One of the most wonderful of agricultural inventions is the centrifugal or milk separator. Briefly, this machine is designed to separate the cream from the milk as soon as drawn from the cow, thus dispensing with the old process of setting milk and waiting for the cream to rise by gravity. At the International Dairy Show at Hamburg, in 1877, an instrument was exhibited[1] consisting of two wheels in a stand, one of which actuated the other by means of a belt. In the upper wheel four glass tubes containing milk were securely placed, and the lower wheel was then revolved, giving the upper upward of one thousand revolutions per minute. Whirling at this speed brought centrifugal force to bear on the milk in the tubes, and the cream, being lightest, collected at one end and the skim milk at the other.[2]

In 1879 De Laval, a Swede, exhibited to the British public at Kilburn a centrifugal separator entirely unlike the preceding one, and this machine of De Laval, in principle and general plan, is the form now commonly used over Europe and America. Milk, warm from the cow, is conveyed into a hollow steel drum about ten inches in diameter, which is made to revolve six thousand to seven thousand times per minute within a slightly larger metal chamber. The skim milk, being heavier, is thrown to the outside, and passes off through a tube which rises from a point in the skim milk where the least amount of fat exists to the upper edge of the drum; while the lighter cream rises near the center of the drum and passes off through another hole, coming out of the separator on the opposite side from the skim milk. One or two thousand pounds of milk an hour may be creamed with this machine, when run by horse or steam power. Several other designs of centrifugals have more recently been invented, some of greater capacity than the De Laval, but at the present day the modern De Laval's is unsurpassed. For small dairies De Laval invented a hand separator, which is known as "the baby separator." With the No. 2 size one person can separate the cream from three hundred pounds of milk in an hour, the drum making six thousand revolutions per minute to forty-two turns of the crank.

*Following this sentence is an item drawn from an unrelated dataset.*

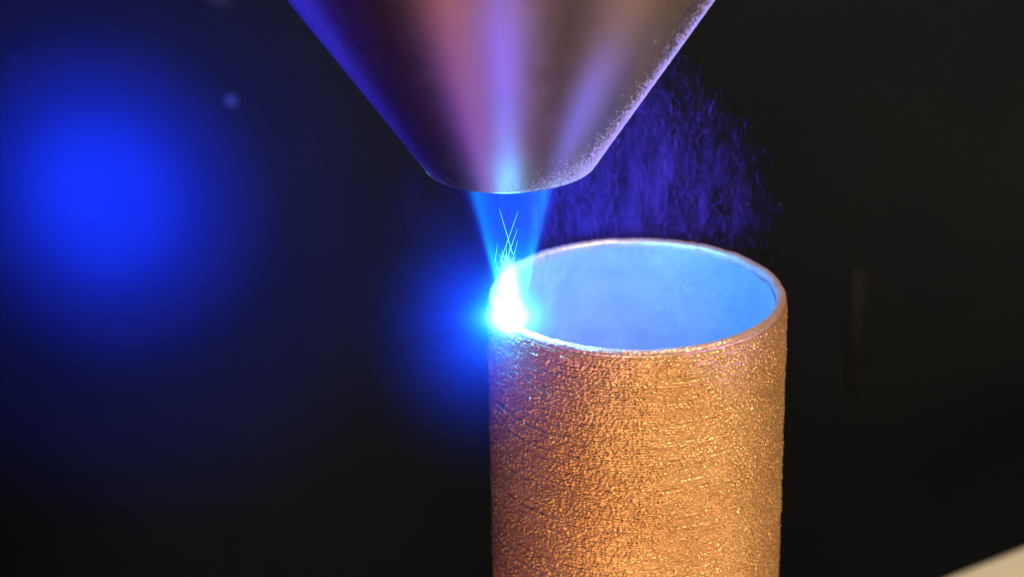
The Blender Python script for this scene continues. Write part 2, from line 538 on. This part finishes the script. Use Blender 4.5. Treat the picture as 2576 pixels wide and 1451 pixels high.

The manufacture of this cream separator has been followed by the invention and introduction within the past two years of a combined cream separator and butter extractor, which makes it


  1. Sheldon, Dairy Farming, p. 303.
  2. An editorial in Farm and Fireside, for June 1, 1892, states that the cream separator has been in process of evolution for thirty-three years, and that the first known application of centrifugal force for creaming milk was made in 1859. Dairy authorities, so far as I can learn, give no data on the subject preceding that quoted above in the text.—C. S. P.